__________________________________________________________

David B. Sicilia, Department of History

________________________________________________

Professional Biography

David B. Sicilia is Associate Professor, Department of History, University of Maryland, College Park. A specialist in business, economic, and technology history, his research and teaching focus on the ways that entrepreneurs and institutions marshal technology and attempt to shape public opinion for strategic advantage.

Professor Sicilia's first book -- The Entrepreneurs: An American Adventure, with Robert Sobel (Houghton-Mifflin, 1986) -- tells the stories of three dozen leading U.S. entrepreneurs across a range of industries. The two in-depth corporate histories that he published with Harvard Business School Press -- Labors of a Modern Hercules: The Evolution of a Chemical Company (1990), with Davis Dyer; and The Engine That Could: Seventy Five Years of Values-Drives Change at Cummins Engine Company (1997), with Jeffrey L. Cruikshank -- explore the inner workings of two technology intensive multinationals and the broader trends they exemplified in postwar business. In The Greenspan Effect: Words that Move the World's Markets (McGraw-Hill, 2000) -- voted a Library Journal Best Business Book of the Year -- Sicilia and Cruikshank dissect the influence of the powerful Fed Chairman's public pronouncements on investor behavior.
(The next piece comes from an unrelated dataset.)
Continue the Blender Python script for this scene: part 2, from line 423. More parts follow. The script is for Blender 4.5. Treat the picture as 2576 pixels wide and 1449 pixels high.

Professor Sicilia's co-edited volumes are Kenneth Lipartito and David B. Sicilia, eds., Constructing Corporate America: History, Politics, Culture (Oxford University Press, 2004) -- which explores social, cultural, and political dimensions of nineteenth and twentieth century U.S. corporations -- and Robert Sobel and David B. Sicilia, eds., The United States Executive Branch: A Biographical Directory of Heads of State and Cabinet Officials (Greenwood Press, 2003). 

David Sicilia has received grants and fellowships from the Danish Fulbright Commission, the Alfred P. Sloan Foundation, the Charles Warren Center for Studies in American History at Harvard University, the Chemical Heritage Foundation, the Shibusawa Ei'ichi Memorial Foundation of Japan, among others.  Since 1980 he has consulted -- independently and through The Cruikshank Company, Inc. and The Winthrop Group, Inc. -- for a variety of private and public institutions that seek to apply historical analysis to contemporary issues. Consulted frequently by local, national, and international print and broadcast media, Professor Sicilia has appeared on CNBC, CNN Financial News, Bloomberg Financial Television, National Public Radio, TV-1 in France, DR-1 Danish Public Television, and NHK Television Japan.